***** Information shown

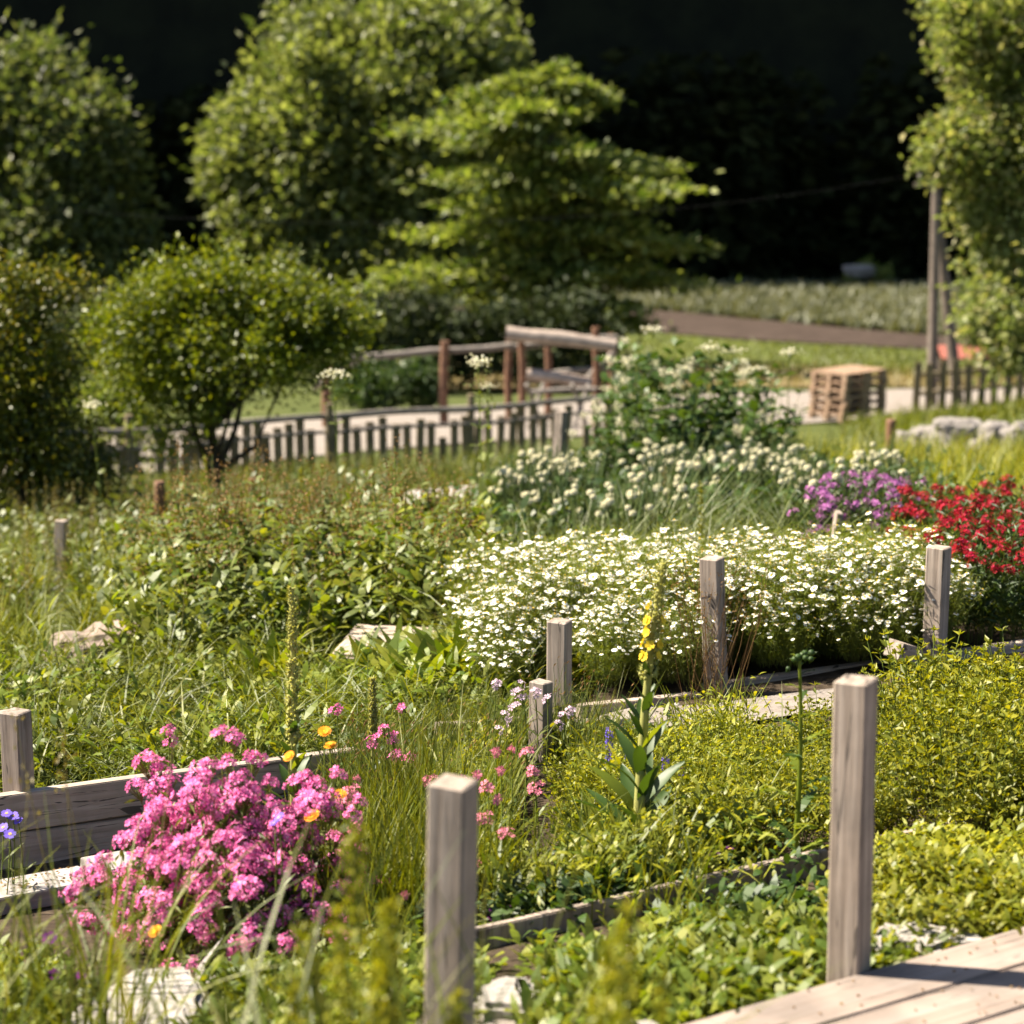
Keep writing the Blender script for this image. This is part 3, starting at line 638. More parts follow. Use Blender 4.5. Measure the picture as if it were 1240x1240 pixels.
# log rail fence and the log structure
def logpiece(name, p0, p1, r0, r1, mat, root, sides=10):
    p0, p1 = np.array(p0), np.array(p1); o0 = np.array(root.location); mid = (p0 + p1) / 2; L = np.linalg.norm(p1 - p0)
    k = 7; xs = np.linspace(-L / 2, L / 2, k); pts = np.stack([xs, .01 * np.sin(xs * 3), .012 * np.cos(xs * 4)], -1); mb = MB(); capped(mb, pts, np.linspace(r0, r1, k) * (1 + .04 * rng.normal(size=k)), sides)
    o = mb.build(name, mat, root, mid - o0); o.rotation_mode = 'QUATERNION'; o.rotation_quaternion = Vector(p1 - p0).to_track_quat('X', 'Z'); return o
d = 36
A = gp(440, d); root = thing('log_rail_fence', 'grey log rail on reddish posts left of the log structure', 'fence', A)
logpiece('rail', Q(425, 433, d), Q(620, 419, d), .065, .06, 'greylog', root); logpiece('rail', Q(616, 420, d), Q(732, 412, d + .4), .06, .05, 'greylog', root)
p = gp(537, d - .1); logpiece('post', p - [0, 0, .1], Q(538, 413, d - .1), .08, .075, 'rust', root)
p = gp(452, d + .1); p = gp(395, d); logpiece('post', p, Q(396, 445, d), .08, .075, 'rust', root)
logpiece('rail', Q(380, 470, d + .2), Q(440, 432, d), .05, .05, 'greylog', root)
A = gp(680, d); root = thing('log_climbing_frame', 'open wooden frame of pale peeled logs between reddish posts, behind the picket fence', 'wooden frame', A)
for px, ty, dd in ((616, 405, d + .2), (632, 398, d - .3), (722, 396, d - .2), (664, 402, d + 1.6), (741, 404, d + 1.6)):
    p = gp(px, dd) - [0, 0, .1]; logpiece('post', p, Q(px, ty, dd), .07, .065, 'rust', root)
logpiece('crossbeam', Q(613, 403, d - .45), Q(746, 418, d - .45), .12, .10, 'lightlog', root, 12)
logpiece('crossbeam', Q(638, 453, d - .42), Q(716, 464, d - .42), .10, .10, 'lightlog', root, 12)
logpiece('crossbeam', Q(664, 412, d + 1.5), Q(748, 409, d + 1.5), .06, .06, 'greylog', root)
logpiece('brace', Q(700, 470, d + 1.2), Q(745, 425, d + 1.2), .05, .05, 'greylog', root); logpiece('brace', Q(664, 452, d + 1.4), Q(745, 446, d + 1.4), .05, .05, 'greylog', root)
p = gp(690, 34.6); root = thing('sawhorse', 'low grey crossed leg sawhorse in front of the log frame', 'sawhorse', p)
for x in (645, 700):
    lo = gp(x - 8, 34.3); lo2 = gp(x + 12, 34.9)
    logpiece('leg', lo, Q(x + 14, 465, 34.9), .035, .035, 'greylog', root); logpiece('leg', lo2, Q(x - 8, 465, 34.3), .035, .035, 'greylog', root)
logpiece('beam', Q(640, 475, 34.6), Q(722, 471, 34.6), .045, .045, 'greylog', root)
# pole, brace pole and wire
def polething(name, label, px0, row0, px1, row1, d, r0, r1, cat='pole', mat='pole'):
    b = gp(px0, d); b[2] -= .3; t = P(px1, row1, d); root = thing(name, label, cat, b); pts = [(0, 0, 0), tuple((t - b) * .5), tuple(t - b)]
    k = 9; pts = [(t - b) * q for q in np.linspace(0, 1, k)]; mb = MB(); capped(mb, pts, np.linspace(r0, r1, k), 12); mb.build('pole_shaft', mat, root); return root, t - b
rt, tp_ = polething('utility_pole', 'old wooden utility pole rising into the pale leaved tree', 1128, 490, 1134, 214, 42.8, .115, .085)
mb = MB(); box(mb, .9, .09, .09, tuple(tp_ + [0, -.12, -.15]), bev=.01); mb.build('crossarm', 'pole', rt)
for s_ in (-.35, 0, .35):
    mb = MB(); q = tp_ + [s_, -.12, -.1]; capped(mb, [q, q + [0, 0, .08], q + [0, 0, .1], q + [0, 0, .16]], [.02, .02, .045, .03], 8); mb.build('insulator', 'whitestone', rt)
rt2, tp2 = polething('brace_pole', 'leaning brace pole set against the utility pole', 1163, 490, 1137, 278, 43.0, .12, .10)
q0 = np.array(rt.location) + tp_ + [-.35, -.12, .06]; q1 = P(-60, 241, 36); pts = bez(q0, (q0 + q1) / 2 + [0, 0, -1.3], q1, 40)
mb = MB(); V, F = tube(pts, .003, 5); mb.add(V, F, 0, True); V, F = tube(pts + [0, .3, .06], .0015, 5)
tag(mb.build('overhead_wire', 'steel'), 'thin dark overhead wire crossing in front of the far trees', 'wire')
p = gp(1172, 50); root = thing('small_shelter', 'small open shelter with an orange red roof beyond the dark fence', 'shelter', p)
zt = P(1172, 424, 50)[2] - p[2]
mb = MB()
for sgn in (-1, 1):
    V = np.array([(-.75, 0, zt + .12), (.75, 0, zt + .12), (.75, sgn * .55, zt - .12), (-.75, sgn * .55, zt - .12)]); V2 = V - [0, 0, .04]
    mb.add(np.concatenate([V, V2]), [(0, 1, 2, 3), (4, 7, 6, 5), (0, 4, 5, 1), (1, 5, 6, 2), (2, 6, 7, 3), (3, 7, 4, 0)])
mb.build('roof', 'redroof', root)
for x in (-.62, .62):
    for y in (-.42, .42):
        mb = MB(); capped(mb, [(x, y, 0), (x, y, zt - .06)], [.035, .035]); mb.build('leg', 'pole', root)
# pallets
rank = ['topmost', 'second from the top', 'third from the top', 'third from the bottom', 'second from the bottom', 'lowest']
mbs = MB(); box(mbs, 1.2, .10, .022, bev=.003); sl = mbs.mesh('board', [M['pallet']]); mbs = MB(); box(mbs, .8, .145, .022, bev=.003); sl2 = mbs.mesh('cross_board', [M['pallet']])
mbs = MB(); box(mbs, .145, .10, .08, bev=.004); bk = mbs.mesh('block', [M['pallet']])
base = gp(1022, 37.6); ang = R(43); ex = np.array([math.cos(ang), math.sin(ang), 0]); ey = np.array([-math.sin(ang), math.cos(ang), 0]); cc = base + ex * .6 + ey * .4
for i in range(6):
    k = 5 - i; r = thing('pallet', f'raw wood pallet, {rank[k]} of the stack of six by the road', 'pallet', cc + [rng.normal() * .012, rng.normal() * .012, .144 * i + .03], ang + rng.normal() * .02, 'pallets stacked by the road')
    for y in (-.35, 0, .35):
        link('bottom_board', sl, r, (0, y, .011))
        for x in (-.527, 0, .527): link('block', bk, r, (x, y, .0625))
    for x in (-.527, 0, .527): link('cross_board', sl2, r, (x, 0, .1135)).scale = (1, 1, 1)
    for ch in r.children:
        if ch.name.startswith('cross_board'): ch.rotation_euler = (0, 0, R(90))
    for y in ((-.35, -.175, 0, .175, .35) if i < 5 else np.linspace(-.35, .35, 7)): link('top_board', sl, r, (0, float(y), .135))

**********

Problem statement: Make an exact copy of all the material, but keep the pictures out of it.

Written solution:
Keep writing the Blender script for this image. This is part 3, starting at line 638. More parts follow. Use Blender 4.5. Measure the picture as if it were 1240x1240 pixels.
# log rail fence and the log structure
def logpiece(name, p0, p1, r0, r1, mat, root, sides=10):
    p0, p1 = np.array(p0), np.array(p1); o0 = np.array(root.location); mid = (p0 + p1) / 2; L = np.linalg.norm(p1 - p0)
    k = 7; xs = np.linspace(-L / 2, L / 2, k); pts = np.stack([xs, .01 * np.sin(xs * 3), .012 * np.cos(xs * 4)], -1); mb = MB(); capped(mb, pts, np.linspace(r0, r1, k) * (1 + .04 * rng.normal(size=k)), sides)
    o = mb.build(name, mat, root, mid - o0); o.rotation_mode = 'QUATERNION'; o.rotation_quaternion = Vector(p1 - p0).to_track_quat('X', 'Z'); return o
d = 36
A = gp(440, d); root = thing('log_rail_fence', 'grey log rail on reddish posts left of the log structure', 'fence', A)
logpiece('rail', Q(425, 433, d), Q(620, 419, d), .065, .06, 'greylog', root); logpiece('rail', Q(616, 420, d), Q(732, 412, d + .4), .06, .05, 'greylog', root)
p = gp(537, d - .1); logpiece('post', p - [0, 0, .1], Q(538, 413, d - .1), .08, .075, 'rust', root)
p = gp(452, d + .1); p = gp(395, d); logpiece('post', p, Q(396, 445, d), .08, .075, 'rust', root)
logpiece('rail', Q(380, 470, d + .2), Q(440, 432, d), .05, .05, 'greylog', root)
A = gp(680, d); root = thing('log_climbing_frame', 'open wooden frame of pale peeled logs between reddish posts, behind the picket fence', 'wooden frame', A)
for px, ty, dd in ((616, 405, d + .2), (632, 398, d - .3), (722, 396, d - .2), (664, 402, d + 1.6), (741, 404, d + 1.6)):
    p = gp(px, dd) - [0, 0, .1]; logpiece('post', p, Q(px, ty, dd), .07, .065, 'rust', root)
logpiece('crossbeam', Q(613, 403, d - .45), Q(746, 418, d - .45), .12, .10, 'lightlog', root, 12)
logpiece('crossbeam', Q(638, 453, d - .42), Q(716, 464, d - .42), .10, .10, 'lightlog', root, 12)
logpiece('crossbeam', Q(664, 412, d + 1.5), Q(748, 409, d + 1.5), .06, .06, 'greylog', root)
logpiece('brace', Q(700, 470, d + 1.2), Q(745, 425, d + 1.2), .05, .05, 'greylog', root); logpiece('brace', Q(664, 452, d + 1.4), Q(745, 446, d + 1.4), .05, .05, 'greylog', root)
p = gp(690, 34.6); root = thing('sawhorse', 'low grey crossed leg sawhorse in front of the log frame', 'sawhorse', p)
for x in (645, 700):
    lo = gp(x - 8, 34.3); lo2 = gp(x + 12, 34.9)
    logpiece('leg', lo, Q(x + 14, 465, 34.9), .035, .035, 'greylog', root); logpiece('leg', lo2, Q(x - 8, 465, 34.3), .035, .035, 'greylog', root)
logpiece('beam', Q(640, 475, 34.6), Q(722, 471, 34.6), .045, .045, 'greylog', root)
# pole, brace pole and wire
def polething(name, label, px0, row0, px1, row1, d, r0, r1, cat='pole', mat='pole'):
    b = gp(px0, d); b[2] -= .3; t = P(px1, row1, d); root = thing(name, label, cat, b); pts = [(0, 0, 0), tuple((t - b) * .5), tuple(t - b)]
    k = 9; pts = [(t - b) * q for q in np.linspace(0, 1, k)]; mb = MB(); capped(mb, pts, np.linspace(r0, r1, k), 12); mb.build('pole_shaft', mat, root); return root, t - b
rt, tp_ = polething('utility_pole', 'old wooden utility pole rising into the pale leaved tree', 1128, 490, 1134, 214, 42.8, .115, .085)
mb = MB(); box(mb, .9, .09, .09, tuple(tp_ + [0, -.12, -.15]), bev=.01); mb.build('crossarm', 'pole', rt)
for s_ in (-.35, 0, .35):
    mb = MB(); q = tp_ + [s_, -.12, -.1]; capped(mb, [q, q + [0, 0, .08], q + [0, 0, .1], q + [0, 0, .16]], [.02, .02, .045, .03], 8); mb.build('insulator', 'whitestone', rt)
rt2, tp2 = polething('brace_pole', 'leaning brace pole set against the utility pole', 1163, 490, 1137, 278, 43.0, .12, .10)
q0 = np.array(rt.location) + tp_ + [-.35, -.12, .06]; q1 = P(-60, 241, 36); pts = bez(q0, (q0 + q1) / 2 + [0, 0, -1.3], q1, 40)
mb = MB(); V, F = tube(pts, .003, 5); mb.add(V, F, 0, True); V, F = tube(pts + [0, .3, .06], .0015, 5)
tag(mb.build('overhead_wire', 'steel'), 'thin dark overhead wire crossing in front of the far trees', 'wire')
p = gp(1172, 50); root = thing('small_shelter', 'small open shelter with an orange red roof beyond the dark fence', 'shelter', p)
zt = P(1172, 424, 50)[2] - p[2]
mb = MB()
for sgn in (-1, 1):
    V = np.array([(-.75, 0, zt + .12), (.75, 0, zt + .12), (.75, sgn * .55, zt - .12), (-.75, sgn * .55, zt - .12)]); V2 = V - [0, 0, .04]
    mb.add(np.concatenate([V, V2]), [(0, 1, 2, 3), (4, 7, 6, 5), (0, 4, 5, 1), (1, 5, 6, 2), (2, 6, 7, 3), (3, 7, 4, 0)])
mb.build('roof', 'redroof', root)
for x in (-.62, .62):
    for y in (-.42, .42):
        mb = MB(); capped(mb, [(x, y, 0), (x, y, zt - .06)], [.035, .035]); mb.build('leg', 'pole', root)
# pallets
rank = ['topmost', 'second from the top', 'third from the top', 'third from the bottom', 'second from the bottom', 'lowest']
mbs = MB(); box(mbs, 1.2, .10, .022, bev=.003); sl = mbs.mesh('board', [M['pallet']]); mbs = MB(); box(mbs, .8, .145, .022, bev=.003); sl2 = mbs.mesh('cross_board', [M['pallet']])
mbs = MB(); box(mbs, .145, .10, .08, bev=.004); bk = mbs.mesh('block', [M['pallet']])
base = gp(1022, 37.6); ang = R(43); ex = np.array([math.cos(ang), math.sin(ang), 0]); ey = np.array([-math.sin(ang), math.cos(ang), 0]); cc = base + ex * .6 + ey * .4
for i in range(6):
    k = 5 - i; r = thing('pallet', f'raw wood pallet, {rank[k]} of the stack of six by the road', 'pallet', cc + [rng.normal() * .012, rng.normal() * .012, .144 * i + .03], ang + rng.normal() * .02, 'pallets stacked by the road')
    for y in (-.35, 0, .35):
        link('bottom_board', sl, r, (0, y, .011))
        for x in (-.527, 0, .527): link('block', bk, r, (x, y, .0625))
    for x in (-.527, 0, .527): link('cross_board', sl2, r, (x, 0, .1135)).scale = (1, 1, 1)
    for ch in r.children:
        if ch.name.startswith('cross_board'): ch.rotation_euler = (0, 0, R(90))
    for y in ((-.35, -.175, 0, .175, .35) if i < 5 else np.linspace(-.35, .35, 7)): link('top_board', sl, r, (0, float(y), .135))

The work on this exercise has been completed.